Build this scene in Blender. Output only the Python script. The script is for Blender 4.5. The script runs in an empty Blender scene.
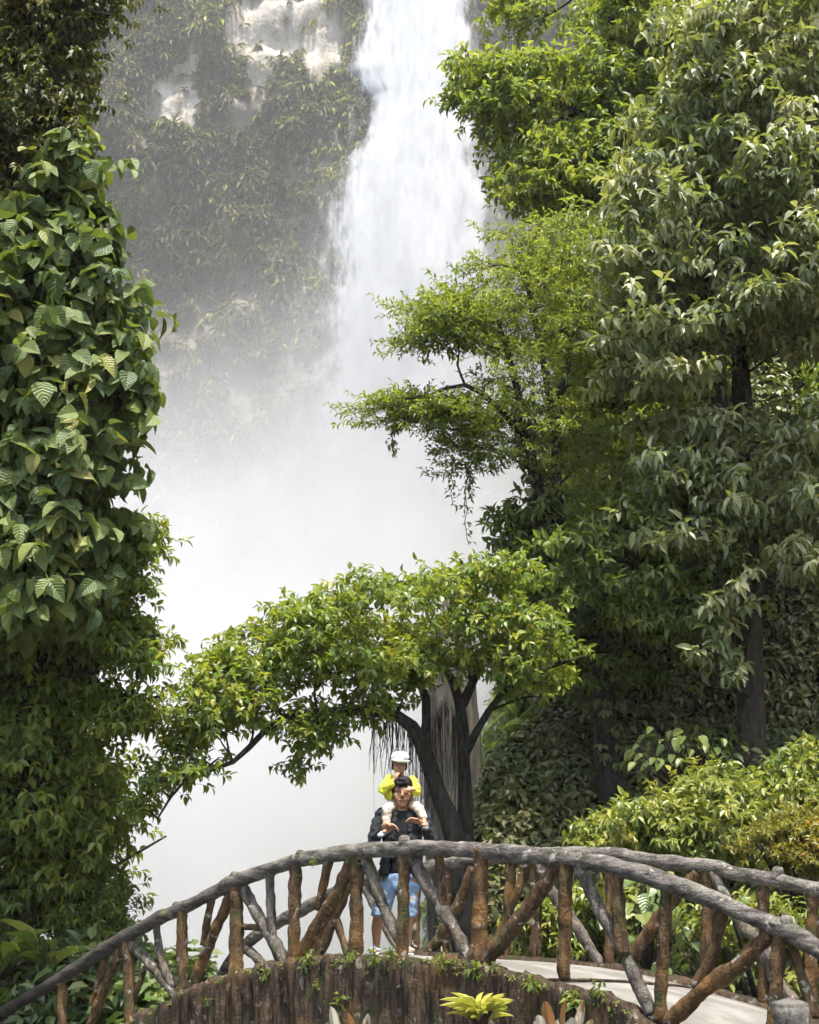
import bpy, bmesh, math
import numpy as np
from mathutils import Vector, noise as mnoise

R = math.radians
rng = np.random.default_rng(7)
scene = bpy.context.scene
COL = scene.collection
W, H, F = 819.0, 1024.0, 1430.0
PITCH = math.atan((886 - 512) / F)
EYE = np.array([0.0, 0.0, 1.6])
FWD = np.array([0, math.cos(PITCH), math.sin(PITCH)])
UPV = np.array([0, -math.sin(PITCH), math.cos(PITCH)])

# ------------------------------------------------------------------ geometry helpers
def ray(u, v):
    return FWD + np.array([1.0, 0, 0]) * ((u - W / 2) / F) + UPV * ((H / 2 - v) / F)

def P(u, v, Y):
    """point seen at photo pixel (u,v) standing at world depth y=Y"""
    r = ray(u, v)
    return EYE + r * (Y / r[1])

AX = np.array([0.747, -0.665, 0.0]); AX /= np.linalg.norm(AX)      # direction the bridge runs in
NRM = np.array([AX[1], -AX[0], 0.0])                                # towards the camera side of the bridge
NEAR0 = np.array([0.2, 14.0, 0.0]); FAR0 = NEAR0 - NRM * 2.95

def on_plane(u, v, p0):
    r = ray(u, v)
    k = np.dot(p0 - EYE, NRM) / np.dot(r, NRM)
    return EYE + r * k

def link(o, parent=None):
    COL.objects.link(o)
    if parent is not None:
        o.parent = parent
    return o

def tag(o, label=None, cat=None, group=None, kind=None):
    if label: o['label'] = label
    if cat: o['category'] = cat
    if group: o['group'] = group
    if kind: o['kind'] = kind
    return o

def thing(name, label, cat, loc=(0, 0, 0), group=None):
    o = bpy.data.objects.new(name, None)
    o.empty_display_size = 0.2
    o.location = Vector([float(c) for c in loc])
    link(o)
    return tag(o, label, cat, group)

def build(name, verts, faces, mat, parent=None, smooth=True, uv=None, attrs=None):
    """ONE mesh object from arrays (world coordinates; made local to an Empty parent)"""
    verts = np.asarray(verts, dtype=np.float32)
    if parent is not None:
        off = np.zeros(3); q = parent
        while q is not None:
            off = off + np.array(q.location); q = q.parent
        verts = verts - off.astype(np.float32)
    me = bpy.data.meshes.new(name)
    if isinstance(faces, np.ndarray):
        n = faces.shape[1]; nf = len(faces)
        me.vertices.add(len(verts)); me.vertices.foreach_set('co', verts.ravel())
        me.loops.add(nf * n); me.loops.foreach_set('vertex_index', faces.astype(np.int32).ravel())
        me.polygons.add(nf)
        me.polygons.foreach_set('loop_start', np.arange(0, nf * n, n, dtype=np.int32))
        me.update(calc_edges=True)
    else:
        me.from_pydata([tuple(map(float, v)) for v in verts], [], [tuple(map(int, f)) for f in faces])
        me.update()
    me.polygons.foreach_set('use_smooth', np.full(len(me.polygons), smooth))
    if uv is not None:
        l = me.uv_layers.new(name='UVMap')
        idx = np.empty(len(me.loops), dtype=np.int32); me.loops.foreach_get('vertex_index', idx)
        l.data.foreach_set('uv', np.asarray(uv, dtype=np.float32)[idx].ravel())
    for k, a in (attrs or {}).items():
        at = me.attributes.new(k, 'FLOAT', 'POINT'); at.data.foreach_set('value', np.asarray(a, dtype=np.float32))
    me.materials.append(mat)
    return link(bpy.data.objects.new(name, me), parent)

class MB:
    def __init__(s): s.v = []; s.f = []; s.n = 0
    def add(s, v, f):
        s.v.append(np.asarray(v, dtype=float)); s.f += [tuple(i + s.n for i in q) for q in f]; s.n += len(v)
    def build(s, name, mat, parent=None, smooth=True):
        return build(name, np.concatenate(s.v), s.f, mat, parent, smooth)

def smooth_path(pts, rad, step=0.12):
    """Catmull-Rom resample"""
    pts = np.asarray(pts, dtype=float); rad = np.asarray(rad, dtype=float)
    if len(pts) == 2:
        pts = np.array([pts[0], pts.mean(0), pts[1]]); rad = np.array([rad[0], rad.mean(), rad[1]])
    q = np.vstack([2 * pts[0] - pts[1], pts, 2 * pts[-1] - pts[-2]])
    op, orr = [], []
    for i in range(len(pts) - 1):
        p0, p1, p2, p3 = q[i], q[i + 1], q[i + 2], q[i + 3]
        n = max(2, int(np.linalg.norm(p2 - p1) / step))
        for k in range(n):
            t = k / n
            op.append(0.5 * (2 * p1 + (p2 - p0) * t + (2 * p0 - 5 * p1 + 4 * p2 - p3) * t * t + (3 * p1 - p0 - 3 * p2 + p3) * t ** 3))
            orr.append(rad[i] * (1 - t) + rad[i + 1] * t)
    op.append(pts[-1]); orr.append(rad[-1])
    return np.array(op), np.array(orr)

def nz(p, s, seed=0.0):
    return mnoise.noise(Vector((p[0] * s + seed, p[1] * s - seed, p[2] * s + 2 * seed)))

def tube(mb, pts, rad, seg=10, rough=0.0, step=0.12, seed=0.0, freq=5.0, resample=True):
    if resample: pts, rad = smooth_path(pts, rad, step)
    n = len(pts)
    tan = np.gradient(pts, axis=0); tan /= np.linalg.norm(tan, axis=1)[:, None] + 1e-9
    ref = np.array([0.0, 0, 1]) if abs(tan[0][2]) < 0.9 else np.array([1.0, 0, 0])
    V = []
    a = np.cross(tan[0], ref); a /= np.linalg.norm(a)
    for i in range(n):
        a = a - tan[i] * np.dot(a, tan[i]); a /= np.linalg.norm(a); b = np.cross(tan[i], a)
        for k in range(seg):
            th = 2 * math.pi * k / seg
            d = a * math.cos(th) + b * math.sin(th)
            r = rad[i]
            if rough:
                c = pts[i] + d * r
                r *= 1 + rough * (nz(c, freq, seed) + 0.5 * nz(c, freq * 2.7, seed + 3))
            V.append(pts[i] + d * r)
    Fc = []
    for i in range(n - 1):
        for k in range(seg):
            k2 = (k + 1) % seg
            Fc.append((i * seg + k, i * seg + k2, (i + 1) * seg + k2, (i + 1) * seg + k))
    V += [pts[0] - tan[0] * rad[0] * 0.3, pts[-1] + tan[-1] * rad[-1] * 0.3]
    s0, s1 = n * seg, n * seg + 1
    for k in range(seg):
        k2 = (k + 1) % seg
        Fc.append((s0, k2, k)); Fc.append((s1, (n - 1) * seg + k, (n - 1) * seg + k2))
    mb.add(V, Fc)

# ------------------------------------------------------------------ materials
def new_mat(name):
    m = bpy.data.materials.new(name); m.use_nodes = True
    nt = m.node_tree; nt.nodes.clear()
    out = nt.nodes.new('ShaderNodeOutputMaterial')
    return m, nt, out

class N:
    """terse node building"""
    def __init__(s, nt): s.nt = nt
    def node(s, t, **k):
        n = s.nt.nodes.new(t)
        for a, v in k.items(): setattr(n, a, v)
        return n
    def put(s, sock, v):
        if hasattr(v, 'links') or hasattr(v, 'is_linked'): s.nt.links.new(v, sock)
        elif v is not None: sock.default_value = v
    def math(s, op, a, b=None, c=None, clamp=False):
        n = s.node('ShaderNodeMath', operation=op, use_clamp=clamp)
        for i, x in enumerate((a, b, c)):
            if x is not None: s.put(n.inputs[i], x)
        return n.outputs[0]
    def noise(s, vec, scale, detail=3.0, rough=0.55, dist=0.0):
        n = s.node('ShaderNodeTexNoise'); s.put(n.inputs['Vector'], vec)
        n.inputs['Scale'].default_value = scale; n.inputs['Detail'].default_value = detail
        n.inputs['Roughness'].default_value = rough; n.inputs['Distortion'].default_value = dist
        return n.outputs['Fac']
    def ramp(s, fac, stops, interp='LINEAR'):
        n = s.node('ShaderNodeValToRGB'); s.put(n.inputs[0], fac); cr = n.color_ramp; cr.interpolation = interp
        while len(cr.elements) < len(stops): cr.elements.new(0.5)
        for e, (p, c) in zip(cr.elements, stops):
            e.position = p; e.color = (*c, 1) if len(c) == 3 else c
        return n.outputs[0]
    def mix(s, fac, a, b, blend='MIX'):
        n = s.node('ShaderNodeMix', data_type='RGBA', blend_type=blend)
        s.put(n.inputs[0], fac); s.put(n.inputs[6], a if not isinstance(a, tuple) else (*a, 1)); s.put(n.inputs[7], b if not isinstance(b, tuple) else (*b, 1))
        return n.outputs[2]
    def smooth(s, v, lo, hi, a=0.0, b=1.0):
        n = s.node('ShaderNodeMapRange', interpolation_type='SMOOTHSTEP'); s.put(n.inputs[0], v)
        for i, x in zip((1, 2, 3, 4), (lo, hi, a, b)): n.inputs[i].default_value = x
        return n.outputs[0]
    def vscale(s, vec, sc):
        n = s.node('ShaderNodeMapping'); s.put(n.inputs['Vector'], vec); n.inputs['Scale'].default_value = sc
        return n.outputs[0]
    def obj(s): return s.node('ShaderNodeTexCoord').outputs['Object']
    def pos(s): return s.node('ShaderNodeNewGeometry').outputs['Position']
    def xyz(s, vec):
        n = s.node('ShaderNodeSeparateXYZ'); s.put(n.inputs[0], vec); return n.outputs
    def principled(s, out, col, rough=0.7, spec=0.4, bump=None, bump_s=0.4, bump_d=0.02):
        b = s.node('ShaderNodeBsdfPrincipled')
        s.put(b.inputs['Base Color'], col if not isinstance(col, tuple) else (*col, 1))
        s.put(b.inputs['Roughness'], rough); b.inputs['Specular IOR Level'].default_value = spec
        if bump is not None:
            bn = s.node('ShaderNodeBump'); bn.inputs['Strength'].default_value = bump_s; bn.inputs['Distance'].default_value = bump_d
            s.put(bn.inputs['Height'], bump); s.nt.links.new(bn.outputs[0], b.inputs['Normal'])
        if out is not None: s.nt.links.new(b.outputs[0], out.inputs[0])
        return b

def leaf_mat(name, stops, rough=0.42, spec=0.5, trans=0.3, tcol=(0.16, 0.22, 0.02), veins=0.0, vein_col=(0.16, 0.2, 0.06)):
    m, nt, out = new_mat(name); n = N(nt)
    at = n.node('ShaderNodeAttribute', attribute_name='tint').outputs['Fac']
    LS = 1.75
    col = n.ramp(at, [(q, (c[0] * LS * 1.14, c[1] * LS * .99, c[2] * LS * .85)) for q, c in stops])
    col = n.mix(n.math('MULTIPLY', n.noise(n.pos(), 7.0, 2.0), 0.45), col, n.mix(1.0, col, (0.45, 0.5, 0.45), 'MULTIPLY'))
    bump = None
    if veins:
        uv = n.node('ShaderNodeTexCoord').outputs['UV']; x, y, _ = n.xyz(uv)
        ax = n.math('ABSOLUTE', x)
        w = n.math('SINE', n.math('MULTIPLY', n.math('SUBTRACT', y, n.math('MULTIPLY', ax, 0.28)), 48.0))
        side = n.smooth(w, 0.7, 1.0)
        mid = n.smooth(ax, 0.0, 0.09, 1.0, 0.0)
        v = n.math('MULTIPLY', n.math('MAXIMUM', n.math('MULTIPLY', side, 0.6), mid), veins)
        col = n.mix(v, col, vein_col); bump = n.math('MULTIPLY', w, -1.0)
    b = n.principled(None, col, rough, spec, bump, 0.35, 0.01)
    t = n.node('ShaderNodeBsdfTranslucent')
    n.put(t.inputs[0], n.mix(0.55, n.mix(1.0, col, (1.7, 1.7, 0.8), 'MULTIPLY'), tcol))
    mx = n.node('ShaderNodeMixShader'); mx.inputs[0].default_value = trans
    nt.links.new(b.outputs[0], mx.inputs[1]); nt.links.new(t.outputs[0], mx.inputs[2]); nt.links.new(mx.outputs[0], out.inputs[0])
    return m

def solid(name, col, rough=0.8, spec=0.3, var=0.35, scale=12.0, bump=0.3):
    m, nt, out = new_mat(name); n = N(nt)
    f = n.noise(n.obj(), scale, 4.0)
    c = n.mix(f, tuple(x * (1 - var) for x in col), tuple(min(1, x * (1 + var)) for x in col))
    n.principled(out, c, rough, spec, f, bump, 0.01)
    return m

def bark(name, a, b, moss=(0.05, 0.07, 0.02), mossy=0.3, lichen=0.0, lichen_col=(0.45, 0.42, 0.34), orange=0.0, scale=1.0, st_sc=(9, 9, 2.2), bs=.8):
    m, nt, out = new_mat(name); n = N(nt)
    p = n.pos()
    st = n.noise(n.vscale(p, tuple(k * scale for k in st_sc)), 2.0, 6.0, 0.65, 0.4)
    big = n.noise(p, 2.3 * scale, 4.0)
    col = n.mix(n.smooth(st, 0.3, 0.7), a, b)
    if orange: col = n.mix(n.math('MULTIPLY', n.smooth(big, 0.5, 0.66), orange), col, (0.24, 0.12, 0.03))
    col = n.mix(n.math('MULTIPLY', n.smooth(n.noise(p, 4.1 * scale, 5.0), 0.52, 0.68), mossy), col, moss)
    if lichen:
        l = n.smooth(n.noise(p, 9.0 * scale, 4.0, 0.6, 0.3), 0.60, 0.68)
        col = n.mix(n.math('MULTIPLY', l, lichen), col, lichen_col)
    fine = n.noise(p, 40 * scale, 3.0)
    col = n.mix(n.math('MULTIPLY', n.smooth(fine, .52, .70), .55), col, n.mix(1.0, col, (.25, .22, .2), 'MULTIPLY'))
    col = n.mix(n.math('MULTIPLY', n.smooth(n.noise(p, 55 * scale, 2.0), .62, .72), .35), col, n.mix(1.0, col, (2.2, 2.2, 2.0), 'MULTIPLY'))
    n.principled(out, col, 0.85, 0.25, n.math('ADD', st, n.math('MULTIPLY', fine, 0.6)), bs, 0.025)
    return m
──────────
### GOAL
Reproduce exactly the run of lines that opens the listing and closes with the line holding "UPV = np.array([0, -math.sin(PITCH), math.cos(PITCH)])". Pictures are excluded.

### IN RESPONSE
Build this scene in Blender. Output only the Python script. The script is for Blender 4.5. The script runs in an empty Blender scene.
import bpy, bmesh, math
import numpy as np
from mathutils import Vector, noise as mnoise

R = math.radians
rng = np.random.default_rng(7)
scene = bpy.context.scene
COL = scene.collection
W, H, F = 819.0, 1024.0, 1430.0
PITCH = math.atan((886 - 512) / F)
EYE = np.array([0.0, 0.0, 1.6])
FWD = np.array([0, math.cos(PITCH), math.sin(PITCH)])
UPV = np.array([0, -math.sin(PITCH), math.cos(PITCH)])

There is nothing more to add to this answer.